In honour of International Women’s Day 2018, here is a piece by Elizabeth Reeder, the chair of Scottish PEN’s Women Writers Committee
International Women’s Day is a day to celebrate women and it is a reminder to pay attention to gender (identities, constructs, strengths) and to the beauty of women from around the world and from all communities, races, cultures and classes, and in all our differences and diversity, inclusive of “Trans and Intersex women, as well as non-binary and gender fluid people who identify in a significant way as woman or female”*. It’s a reminder to assess where we are and what we need to campaign for, resist and define going forward. 1909 is credited as being the year IWD originated when women working in the garment industry in New York protested working conditions. This outrage and need to take action was familiar and women from around the world connected and used this annual day to make some shared noise. There’s something powerful about the day being linked to how we clothe, protect and often define ourselves (via what we wear), and about the often invisible labour behind the drive to bring down cost, often at the expense of safety, representation and the realization of basic rights. Back in 1909 this gender and labour resistance took hold and has grown and changed each year since.
This year PEN International developed a new Women’s Manifesto that was approved by all PEN Centres present at the PEN International Congress in Lviv, Ukraine, including Scottish PEN. It is a clear and direct document, rooted always in the knowledge that writers have the power to change the world but by flexing our writing muscles many may be put at risk.
In this manifesto, PEN endorses the principles of:
- NON-VIOLENCE: End violence against women and girls in all of its forms, including legal, physical, sexual, psychological, verbal and digital; promote an environment in which women and girls can express themselves freely, and ensure that all gender-based violence is comprehensively investigated and punished, and compensation provided for victims.
- SAFETY: Protect women writers and journalists and combat impunity for violent acts and harassment committed against women writers and journalists in the world and online.
- EDUCATION: Eliminate gender disparity at all levels of education by promoting full access to quality education for all women and girls, and ensuring that women can fully exercise their education rights to read and write.
- EQUALITY: Ensure that women are accorded equality with men before the law;, condemn discrimination against women in all its forms and take all necessary steps to eliminate discrimination and ensure the full equality of all people through the development and advancement of women writers.
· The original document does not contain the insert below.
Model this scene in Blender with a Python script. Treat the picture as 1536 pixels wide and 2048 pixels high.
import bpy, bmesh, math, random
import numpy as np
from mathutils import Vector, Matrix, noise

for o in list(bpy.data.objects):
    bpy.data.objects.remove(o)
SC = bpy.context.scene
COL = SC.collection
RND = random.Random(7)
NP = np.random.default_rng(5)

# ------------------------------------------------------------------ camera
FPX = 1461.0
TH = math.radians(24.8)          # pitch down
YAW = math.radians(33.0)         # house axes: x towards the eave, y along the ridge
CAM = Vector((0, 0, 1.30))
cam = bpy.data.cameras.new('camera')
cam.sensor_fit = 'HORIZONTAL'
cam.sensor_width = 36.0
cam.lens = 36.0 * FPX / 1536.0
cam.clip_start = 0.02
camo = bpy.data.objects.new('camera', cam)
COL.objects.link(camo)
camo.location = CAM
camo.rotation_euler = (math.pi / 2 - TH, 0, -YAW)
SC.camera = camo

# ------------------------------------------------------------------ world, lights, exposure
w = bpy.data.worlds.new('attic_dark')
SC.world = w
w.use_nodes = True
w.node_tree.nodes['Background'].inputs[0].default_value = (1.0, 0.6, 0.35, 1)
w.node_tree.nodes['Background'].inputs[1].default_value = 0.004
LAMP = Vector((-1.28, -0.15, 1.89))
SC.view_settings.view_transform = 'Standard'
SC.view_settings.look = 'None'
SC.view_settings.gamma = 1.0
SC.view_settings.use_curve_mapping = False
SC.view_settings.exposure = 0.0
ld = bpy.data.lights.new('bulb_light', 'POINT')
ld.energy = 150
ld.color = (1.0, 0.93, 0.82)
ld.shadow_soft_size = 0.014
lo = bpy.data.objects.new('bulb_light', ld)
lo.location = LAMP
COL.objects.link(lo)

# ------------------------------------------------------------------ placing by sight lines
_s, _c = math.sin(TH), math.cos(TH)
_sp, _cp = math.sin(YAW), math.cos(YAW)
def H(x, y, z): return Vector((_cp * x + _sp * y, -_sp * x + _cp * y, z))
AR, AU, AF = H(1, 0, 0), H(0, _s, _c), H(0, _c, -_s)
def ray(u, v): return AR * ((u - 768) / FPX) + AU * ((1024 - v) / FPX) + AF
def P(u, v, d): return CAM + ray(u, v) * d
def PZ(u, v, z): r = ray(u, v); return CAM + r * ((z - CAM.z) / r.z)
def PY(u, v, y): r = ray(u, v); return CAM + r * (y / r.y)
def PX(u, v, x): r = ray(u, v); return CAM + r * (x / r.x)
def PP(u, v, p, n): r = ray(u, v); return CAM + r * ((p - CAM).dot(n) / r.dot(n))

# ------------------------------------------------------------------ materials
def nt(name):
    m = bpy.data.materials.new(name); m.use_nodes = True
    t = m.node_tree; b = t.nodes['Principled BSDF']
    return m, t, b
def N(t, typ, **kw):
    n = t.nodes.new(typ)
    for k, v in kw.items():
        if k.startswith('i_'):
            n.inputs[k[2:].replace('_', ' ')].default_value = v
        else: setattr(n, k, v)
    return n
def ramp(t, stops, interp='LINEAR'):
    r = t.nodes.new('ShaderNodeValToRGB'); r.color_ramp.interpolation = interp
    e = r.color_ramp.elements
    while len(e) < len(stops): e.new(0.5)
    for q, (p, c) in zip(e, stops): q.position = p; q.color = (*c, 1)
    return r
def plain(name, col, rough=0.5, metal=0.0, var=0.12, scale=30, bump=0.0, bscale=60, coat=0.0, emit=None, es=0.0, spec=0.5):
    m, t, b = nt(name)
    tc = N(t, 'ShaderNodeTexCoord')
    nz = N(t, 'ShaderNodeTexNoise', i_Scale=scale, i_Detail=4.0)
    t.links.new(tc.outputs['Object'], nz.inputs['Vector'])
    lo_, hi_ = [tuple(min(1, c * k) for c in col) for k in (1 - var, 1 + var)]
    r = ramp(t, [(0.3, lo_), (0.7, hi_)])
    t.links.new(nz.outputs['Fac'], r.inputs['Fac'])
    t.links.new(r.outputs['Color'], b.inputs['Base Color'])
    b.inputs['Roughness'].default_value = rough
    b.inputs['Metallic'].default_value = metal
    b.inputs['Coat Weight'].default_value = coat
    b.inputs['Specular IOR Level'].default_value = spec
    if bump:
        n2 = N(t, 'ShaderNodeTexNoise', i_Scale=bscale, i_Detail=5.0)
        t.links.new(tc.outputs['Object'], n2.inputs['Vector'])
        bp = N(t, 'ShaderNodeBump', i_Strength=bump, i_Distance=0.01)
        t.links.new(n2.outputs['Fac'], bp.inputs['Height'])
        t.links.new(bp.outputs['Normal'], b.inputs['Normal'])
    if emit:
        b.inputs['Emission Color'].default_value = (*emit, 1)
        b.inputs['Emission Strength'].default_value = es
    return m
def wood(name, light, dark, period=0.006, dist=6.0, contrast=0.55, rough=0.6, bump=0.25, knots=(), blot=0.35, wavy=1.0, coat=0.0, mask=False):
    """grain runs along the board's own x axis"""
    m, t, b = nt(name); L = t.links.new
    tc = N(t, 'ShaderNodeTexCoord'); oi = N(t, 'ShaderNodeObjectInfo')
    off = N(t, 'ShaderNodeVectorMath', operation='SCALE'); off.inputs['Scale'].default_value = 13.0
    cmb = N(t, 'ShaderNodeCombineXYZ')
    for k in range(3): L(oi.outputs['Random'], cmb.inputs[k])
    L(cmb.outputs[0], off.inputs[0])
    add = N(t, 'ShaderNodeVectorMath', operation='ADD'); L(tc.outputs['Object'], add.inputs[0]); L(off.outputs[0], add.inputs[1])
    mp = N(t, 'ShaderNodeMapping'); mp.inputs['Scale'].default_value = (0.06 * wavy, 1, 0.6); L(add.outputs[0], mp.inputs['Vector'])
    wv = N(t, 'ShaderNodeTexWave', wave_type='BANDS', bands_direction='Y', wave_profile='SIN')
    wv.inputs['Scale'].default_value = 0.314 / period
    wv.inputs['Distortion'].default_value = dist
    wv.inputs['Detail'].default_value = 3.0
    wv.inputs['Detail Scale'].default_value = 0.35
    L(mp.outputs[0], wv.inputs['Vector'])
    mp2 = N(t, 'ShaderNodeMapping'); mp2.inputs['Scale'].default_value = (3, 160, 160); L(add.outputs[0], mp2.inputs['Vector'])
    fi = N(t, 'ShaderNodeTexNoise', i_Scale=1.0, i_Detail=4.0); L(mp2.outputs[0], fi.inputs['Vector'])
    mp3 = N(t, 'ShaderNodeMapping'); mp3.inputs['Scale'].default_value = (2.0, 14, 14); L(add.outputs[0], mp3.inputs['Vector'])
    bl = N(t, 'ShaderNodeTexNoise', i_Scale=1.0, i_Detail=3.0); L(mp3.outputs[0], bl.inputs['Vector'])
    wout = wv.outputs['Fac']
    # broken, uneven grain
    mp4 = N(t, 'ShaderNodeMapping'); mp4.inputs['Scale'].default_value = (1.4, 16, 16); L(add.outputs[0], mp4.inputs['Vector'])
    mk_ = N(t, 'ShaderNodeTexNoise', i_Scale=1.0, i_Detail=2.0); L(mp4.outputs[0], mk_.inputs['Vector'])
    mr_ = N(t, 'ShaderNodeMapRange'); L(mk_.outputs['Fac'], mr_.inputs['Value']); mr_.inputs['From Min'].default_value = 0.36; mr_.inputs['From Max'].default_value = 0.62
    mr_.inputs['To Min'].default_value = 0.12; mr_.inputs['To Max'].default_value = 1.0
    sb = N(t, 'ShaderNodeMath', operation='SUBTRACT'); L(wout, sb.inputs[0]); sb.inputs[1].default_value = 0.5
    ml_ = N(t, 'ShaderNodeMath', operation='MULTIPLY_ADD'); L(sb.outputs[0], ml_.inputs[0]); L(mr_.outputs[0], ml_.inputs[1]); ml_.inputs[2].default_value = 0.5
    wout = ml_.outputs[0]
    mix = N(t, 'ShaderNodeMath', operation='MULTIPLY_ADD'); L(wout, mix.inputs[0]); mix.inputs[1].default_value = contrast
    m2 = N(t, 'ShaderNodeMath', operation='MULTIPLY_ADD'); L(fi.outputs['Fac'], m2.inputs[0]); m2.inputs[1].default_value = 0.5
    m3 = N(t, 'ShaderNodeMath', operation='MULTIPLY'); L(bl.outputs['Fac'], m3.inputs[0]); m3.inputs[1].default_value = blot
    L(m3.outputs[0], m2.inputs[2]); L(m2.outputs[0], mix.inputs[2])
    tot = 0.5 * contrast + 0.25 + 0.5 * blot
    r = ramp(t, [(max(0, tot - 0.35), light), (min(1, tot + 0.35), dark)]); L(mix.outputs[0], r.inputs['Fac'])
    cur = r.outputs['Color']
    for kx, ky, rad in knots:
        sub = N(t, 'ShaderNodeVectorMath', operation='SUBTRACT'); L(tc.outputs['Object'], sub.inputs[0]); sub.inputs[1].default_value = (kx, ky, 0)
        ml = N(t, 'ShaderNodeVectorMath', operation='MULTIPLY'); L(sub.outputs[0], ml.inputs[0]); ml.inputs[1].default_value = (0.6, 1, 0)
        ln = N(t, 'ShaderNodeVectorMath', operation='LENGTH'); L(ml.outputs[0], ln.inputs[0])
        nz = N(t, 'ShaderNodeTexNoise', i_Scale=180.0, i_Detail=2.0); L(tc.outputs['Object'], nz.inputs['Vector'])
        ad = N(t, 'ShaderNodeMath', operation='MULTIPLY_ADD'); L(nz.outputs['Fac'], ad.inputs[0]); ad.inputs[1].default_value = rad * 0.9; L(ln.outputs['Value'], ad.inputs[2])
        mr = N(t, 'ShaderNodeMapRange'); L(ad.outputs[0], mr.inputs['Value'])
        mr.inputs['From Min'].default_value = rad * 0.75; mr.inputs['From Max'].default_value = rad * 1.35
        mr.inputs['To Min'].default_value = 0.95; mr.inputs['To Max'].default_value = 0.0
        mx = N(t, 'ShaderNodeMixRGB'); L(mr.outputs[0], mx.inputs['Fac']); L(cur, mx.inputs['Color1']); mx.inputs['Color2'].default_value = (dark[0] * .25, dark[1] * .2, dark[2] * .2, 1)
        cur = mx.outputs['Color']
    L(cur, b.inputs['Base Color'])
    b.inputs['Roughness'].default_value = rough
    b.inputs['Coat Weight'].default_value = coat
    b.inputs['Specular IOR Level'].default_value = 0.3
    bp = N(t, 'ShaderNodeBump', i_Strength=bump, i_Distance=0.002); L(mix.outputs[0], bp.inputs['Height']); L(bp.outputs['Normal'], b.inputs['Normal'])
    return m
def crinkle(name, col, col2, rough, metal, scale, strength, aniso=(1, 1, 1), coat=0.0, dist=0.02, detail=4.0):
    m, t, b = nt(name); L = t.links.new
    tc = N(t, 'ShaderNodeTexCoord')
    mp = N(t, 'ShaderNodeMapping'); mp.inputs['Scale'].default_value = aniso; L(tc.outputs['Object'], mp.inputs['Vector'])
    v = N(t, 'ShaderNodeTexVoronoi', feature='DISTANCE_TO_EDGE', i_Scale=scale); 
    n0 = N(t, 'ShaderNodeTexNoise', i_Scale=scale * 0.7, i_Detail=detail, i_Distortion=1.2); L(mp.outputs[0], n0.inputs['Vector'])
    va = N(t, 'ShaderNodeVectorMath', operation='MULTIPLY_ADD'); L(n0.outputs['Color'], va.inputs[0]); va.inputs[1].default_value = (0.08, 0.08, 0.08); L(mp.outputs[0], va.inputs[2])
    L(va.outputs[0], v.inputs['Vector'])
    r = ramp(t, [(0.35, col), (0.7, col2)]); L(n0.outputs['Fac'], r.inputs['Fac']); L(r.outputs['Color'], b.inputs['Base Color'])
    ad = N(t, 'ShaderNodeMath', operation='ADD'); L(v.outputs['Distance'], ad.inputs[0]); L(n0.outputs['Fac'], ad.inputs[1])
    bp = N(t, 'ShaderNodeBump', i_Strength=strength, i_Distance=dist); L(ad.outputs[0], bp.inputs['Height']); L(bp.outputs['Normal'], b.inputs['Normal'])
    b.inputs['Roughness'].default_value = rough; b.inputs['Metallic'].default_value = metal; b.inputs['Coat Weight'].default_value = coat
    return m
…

- ACCESS: Ensure that women are given the same access to the full range of civil, political, economic, social and cultural rights to enable the full and free participation and public recognition of women in all media and across the spectrum of literary forms. Additionally, ensure equal access for women and girls to all forms of media as a means of freedom of expression.
- PARITY: Promote the equal economic participation of women writers, and ensure that women writers and journalists are employed and paid on equal terms to men without any discrimination.
For me, it’s clear that these principles are powerful and necessary. That non-violence – so clearly defined as domestic and public, physical, sexual, verbal and digital – creates the space for the rest of the list is essential. Importantly, here in 21st century Britain, with so many friends and students and colleagues questioning gender and sex boundaries, constructs, assumptions and stereotypes, it’s equally clear that we can do better. We need to find a way to discuss gender more fully to be inclusive of gender-fluid, trans and non-binary individuals. When I think about this manifesto, I include us all, in the understanding that gender stereotypes and constructs restrict us all and place us all at risk, especially when we challenge them and especially when we fail to fulfil the expectations of patriarchy.
It is a shared fight.
International Women’s Day is a day my dad marked one year by giving me a brooch of a prison gate. I hugged him and said a quiet, doubt-filled, ‘Thanks, Dad? What is this?’ Thinking it was strange to give me a reminder of my own limitations or boundaries. He said, ‘It’s the gate of the prison where some of the suffragettes were held’. Some were beaten and some were force-fed. He gave it to me to remind me that others have fought for the rights I now have, and that I should fight too, for others, now and in the future. It’s inspired by a brooch designed by Sylvia Pankhurst that displayed a portcullis, the symbol of the House of Commons with a superimposed arrow in purple, white and green enamel. On 29th April 1909, it was presented to former suffragette prisoners at a mass demonstration at the Albert Hall.
Daisy LaFarge has a brilliant essay, ‘A Grey Stone Wall Damming my Stream’, in this month’s MAP Magazine where she writes about experiences of incarcerated individuals, who, even as they take part in hunger strikes and protest for the fair treatment of asylum seekers, they demonstrate, how ‘…in terms of family, history, the state: we are not all born into structures that sustain us; we are not all equally equipped with means of resistance or defence.’
So again, many years later, we return to this call to think, research, confront and resist on behalf of ourselves and with and on the behalf of others, so we can all be equipped with the means of resistance, defiance and defence. This is at the heart of PEN’s work, helping to fight for the voices of writers, in particular those who are silenced, threatened, exiled or imprisoned. I have a strong, lived belief that family is not born but made, and is something we choose, build and fight for (sometimes daily). We must believe the same is true of rights – civil, political, personal and cultural – they can be fought for, attained and defended. From this belief we have a starting point, from which resistance and protest can spread, resonating with and empowering others, however imperfect this could be.
For me, International Women’s Day is about challenge and generosity paired together. I’m a feminist because I believe in the power, knowledge and beauty of a wide range of diverse and different women. I’m aware that this idea, of beauty and love and generosity can be seen as mild, weaker, sentimental. However, for me, for some of us, it’s the main driver for why and how we are in the world. And perhaps, this is why I dedicate time and energy to Scottish PEN’s Women’s Writer Committee yearly IWD symposium, which is held in conjunction with the Institutte for Advanced Studies in the Humanities (IASH – home of the Dangerous Women Project). The symposium opens the floor to writers and speakers who give us their take on a subject. This year’s subject is RESISTANCE. The audience and the speakers make the day together and there’s something powerful about the generosity of the space, being encouraged to listen and be present as six different speakers talk on the same subject. It’s not always an easy day, because these are complicated issues and we don’t all agree on what we should focus on or what words we should use or create; we can also, at different times, feel excluded or othered by part of a conversation, despite all our best efforts. But our aim is for the day to hold and celebrate diversity and complexity to help make differences specific and compelling, and for links to be made, between individuals and ideas. It’s idealistic, of course it is. Each year it is an attempt (with coffee, cake and a hearty lunch) to grapple with and pick apart the complexity that lies at the heart of our society and it is one of my personal favourite occasions because it is something actively pursuing something better, in a small way, however flawed, and is also, a place of shared celebration and resistance.
*This excellent wording comes from the brilliant Glasgow Women’s library who are always vanguard in considerations of equality and linguistic prowess on how to navigate complexities in how they run their organization and how they communicate their ethos.